Plus d’émancipation des femmes tunisiennes
Avec la Commission des libertés individuelles et de l’égalité (Colibe) qu’il a créé le 13 août 2017, Béji Caïd Essebsi s’est mobilisé pour donner plus de droit aux femmes tunisiennes. Et notamment l’égalité dans l’héritage qui est une revendication du mouvement féministe en Tunisie depuis des décennies. Egalement, cette commission est chargée d’amender toutes les lois qui portent atteinte aux libertés individuelles en Tunisie. Le rapport est resté dans les tiroirs de l’Assemblée des représentants du peuple. Cependant, il constitue un pas de plus vers l’émancipation des femmes et l’amendement des lois rétrogrades. En cas d’adoption du rapport de la COLIBE par la prochaine Assemblée des représentants du peuple, Béji Caïd Essebsi serait l’initiateur d’une nouvelle révolution dans l’histoire du féminisme tunisien.

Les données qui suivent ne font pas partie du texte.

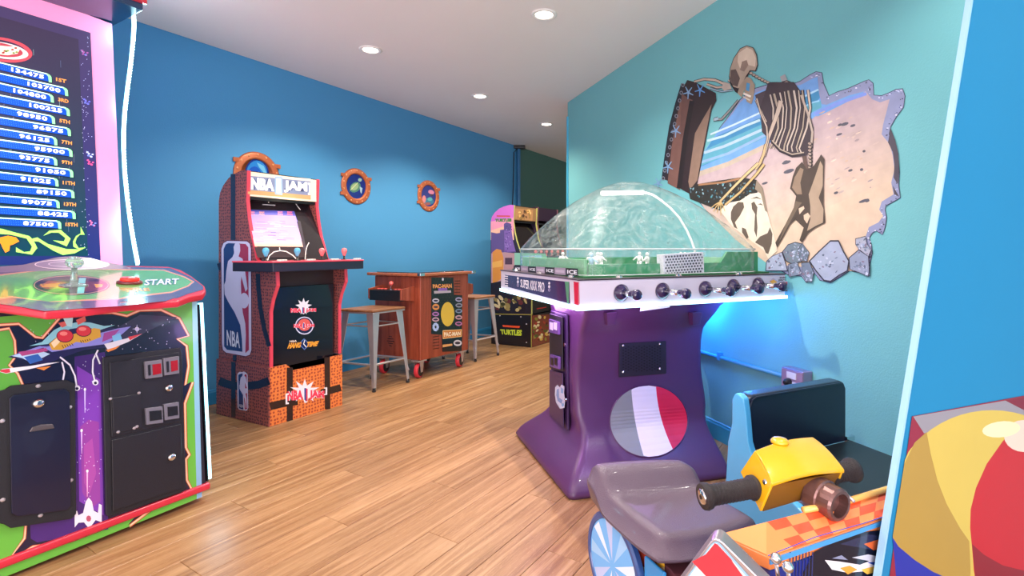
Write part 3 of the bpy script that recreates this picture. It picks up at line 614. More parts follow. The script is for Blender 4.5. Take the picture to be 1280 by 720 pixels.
# control deck
dq = [(-.12, .17), (-.07, -.14), (.57, -.14), (.62, .17), (.50, .17), (.482, .12), (.018, .12), (0, .17)]
MB().prism([N(x, y, .948) for x, y in dq], V(0, 0, .054)).build('control_deck', mat('deck_navy', '201f30', .35, coat=.2), nt_, bevel=.003)
MB().prism([N(.5+(x-.5)*1.012 if x > .3 else x-.004, y-.003 if y < 0 else y, 1.002) for x, y in dq], V(0, 0, .009)).build('deck_top', tedge, nt_, bevel=.002)
for i, (x, c) in enumerate([(-.03, '58b8d8'), (.165, '58b8d8'), (.34, 'f0787a'), (.52, 'f0787a')]):
    b0 = N(x, -.02 if i in (1, 2) else -.01, 1.011)
    j = MB().lathe(b0, (0, 0, 1), [(0, .022), (.003, .022), (.004, .007), (.03, .006)], 14).build('joystick', black, nt_, smooth=True)
    MB().lathe(b0+V(0, 0, .026), (0, 0, 1), [(0, .008), (.01, .011), (.03, .019), (.042, .019), (.052, .013), (.055, .002)], 14).build('bat_top', mat('bat_'+('blue' if i < 2 else 'red'), c, .25, coat=.5), j, smooth=True, label='light blue bat-shaped grip' if i < 2 else 'coral red bat-shaped grip')
    for k in range(3):
        bx = N(x+.055+k*.028, -.05+k*.012, 1.011); MB().lathe(bx, (0, 0, 1), [(0, .012), (.006, .012), (.008, .009), (.008, .002)], 12).build('button', mat('btn_white', 'f0e4dc', .3), nt_)
# kick panel below the deck
m = MB(N); m.box(.018, .05, .36, .482, .065, .95).build('kick_panel', mat('brown_black', '2e1f1c', .5), nt_)
m = MB(N); m.box(.03, .03, .34, .47, .05, .845).build('front_door', mat('gloss_navy', '14161f', .2, coat=.4), nt_, bevel=.004)
D = Decal(N(0, .03, .6), nfn, .001); zb = lambda x, y: (x/3.6+330, y/3.6+340)
def star(cx, cy, r0, r1, n, col, a=0, sy=1):
    D.poly2([(cx+(r0 if k % 2 == 0 else r1)*math.cos(math.pi*k/n+a), cy+(r0 if k % 2 == 0 else r1)*math.sin(math.pi*k/n+a)*sy) for k in range(2*n)], col)
def nbajam(cx, cy, w, h, s=0.0):
    D.otext('NBA', [(cx-w/2, cy-h/2-s), (cx-w*.08, cy-h/2), (cx-w*.08, cy+h/2), (cx-w/2, cy+h/2-s)], 'f0405a', 'f4ecf4', .06, .07)
    D.otext('JAM', [(cx+w*.09, cy-h/2), (cx+w/2, cy-h/2-s*.5), (cx+w/2, cy+h/2-s*.5), (cx+w*.09, cy+h/2)], 'f0405a', 'f4ecf4', .06, .07)
    D.ell(cx, cy, w*.07, h*.85, 'f4f4fa', 14).poly2([(cx-w*.045, cy-h*.7), (cx, cy-h*.7), (cx, cy+h*.7), (cx-w*.045, cy+h*.5)], '2c4a9a').poly2([(cx, cy-h*.7), (cx+w*.045, cy-h*.6), (cx+w*.045, cy+h*.6), (cx, cy+h*.7)], 'd83a50')
star(379.5, 383, 10.5, 5.5, 9, 'f0eef6', -1.57); nbajam(379.3, 388, 32, 5.6)
D.ell(380.5, 407, 11.5, 11.2, 'd8d8f0', 24).ell(380.5, 407, 10.2, 9.9, '1c2048', 24).ell(380.5, 406, 8, 7.6, 'e0605a', 24); nbajam(380, 407.3, 26, 4.8)
D.poly2([(380, 423), (388, 430), (380.5, 437.5), (373, 430)], '5a78b8').poly2([(380, 424.5), (386.5, 430), (380.5, 436), (374.5, 430)], '1c2858')
D.otext('HANG', [(361, 428.5), (377, 427.5), (376, 434.5), (359, 436)], 'f0a838', '8a3a28', .05, .05, shear=.2).otext('TIME', [(384, 427.2), (399, 426.2), (397, 432.5), (383, 434)], 'f0a838', '8a3a28', .05, .05, shear=.2).text('NBA', [(362, 425.5), (371, 425), (371, 427.2), (362, 427.8)], 'f0e0d0', .03)
D.line([(381, 425), (379.5, 430), (383, 434)], 1.1, 'f4f4f4')
D.build('door_print', PRINTG, nt_)
# side artwork
DS = D = Decal(NA, nsn, .001)
D.line([(291.3, 217.5), (291.3, 300)], 6, '25213a').line([(272.5, 334), (279, 332)], 9, '25213a')
D.line([(322.5, 342), (323, 360), (325.5, 385), (330, 410), (336.4, 433)], 5.5, '1f1c30').line([(293.3, 444), (293.3, 452)], 4.5, '25213a')
rr = lambda x0, y0, x1, y1, r, sl: [(x0+r, y0+sl*r), (x1-r, y0+sl*(x1-x0)), (x1, y0+sl*(x1-x0)+r), (x1, y1-r+sl*(x1-x0)*2), (x1-r, y1+sl*(x1-x0)*2.2), (x0+r, y1), (x0, y1-r), (x0, y0+r)]
zl = lambda P: [(x*.3476+260, y*.3472+290) for x, y in P]
lg = zl([(48, 60), (56, 40), (70, 32), (140, 34), (150, 42), (154, 60), (156, 425), (150, 442), (135, 447), (65, 434), (54, 425), (50, 400)])
D.poly2(grow(lg, 1.0*(1 if sum(lg[i-1][0]*lg[i][1]-lg[i][0]*lg[i-1][1] for i in range(len(lg))) > 0 else -1)), '6a2a44').poly2(lg, 'd4cce8')
D.poly2(zl([(56, 62), (64, 44), (74, 40), (100, 41), (125, 240), (128, 432), (68, 424), (58, 412)]), '24366e').poly2(zl([(100, 41), (135, 43), (145, 55), (147, 425), (134, 436), (126, 300)]), 'a62c4c')
def player(f):
    D.poly2(f([(92, 55), (97, 42), (108, 38), (115, 46), (116, 68), (110, 88), (124, 96), (130, 120), (137, 165), (142, 205), (135, 215), (128, 190), (120, 160), (118, 180), (120, 240), (125, 290), (134, 330), (136, 372), (134, 436), (124, 434), (122, 385), (116, 335), (96, 290), (72, 250), (60, 225), (58, 190), (68, 165), (62, 190), (66, 140), (72, 105), (88, 90), (94, 75)]), 'd4cce8')
    s = f([(130, 247), (147, 247), (130, 275)]); D.ell(s[0][0], s[0][1], s[1][0]-s[0][0], s[2][1]-s[0][1], 'd4cce8', 18)
player(zl); D.text('NBA', zl([(67, 352), (114, 362), (115, 418), (68, 408)]), 'e4e0f0', .02)
D.build('side_artwork', PRINTG, nt_)
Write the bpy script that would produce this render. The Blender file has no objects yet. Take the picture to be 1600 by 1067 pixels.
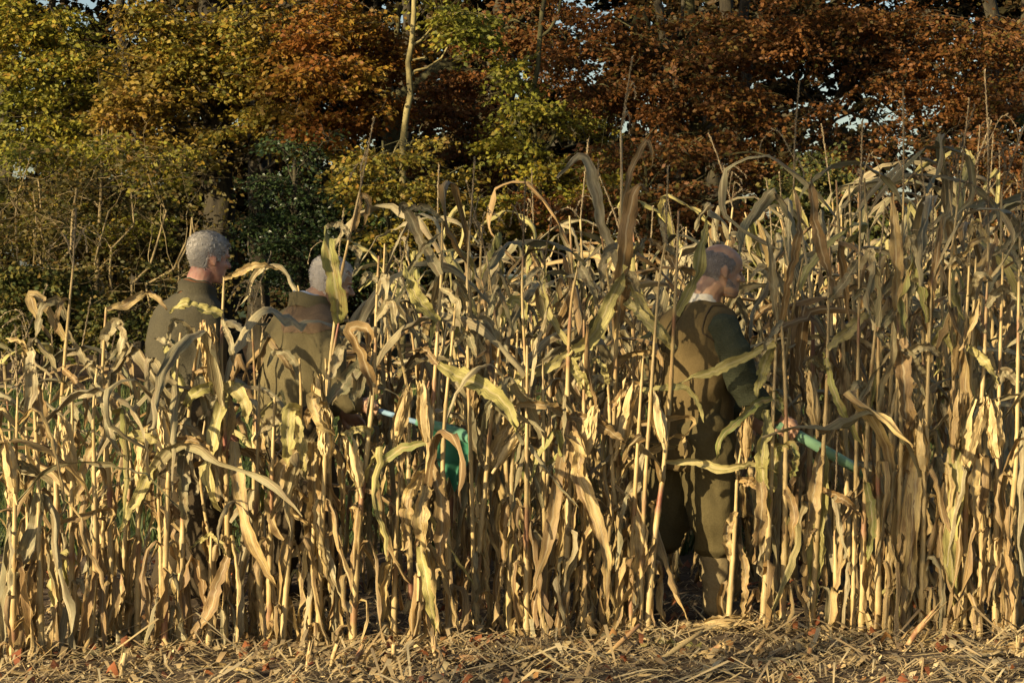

L’homme de l’ancien régime qui a mené le pays à bon port en 2011
Bien évidemment, BCE n’était pas l’un des hommes de la révolution du 17 décembre 2010 / 14 janvier 2011. Loin de tout esprit révolutionnaire, BCE a occupé plusieurs postes clés sous deux régimes politiques qui prônaient le parti unique. Il était l’un des piliers du régime du premier président de la République Habib Bourguiba. Puis il a occupé un certain nombre de postes politiques sous le règne du président déchu Ben Ali. Mais il a fini assez tôt par en prendre ses distances. Ensuite, BCE a été nommé comme premier ministre du premier gouvernement post-révolutionnaire, le 27 février 2011. Il a su alors organiser les élections de l’Assemblée nationale constituante dont la mission était la rédaction de la nouvelle constitution de la Tunisie. Ainsi, contrairement aux traditions révolutionnaires, un homme de l’ancien régime a rendu service à la révolution.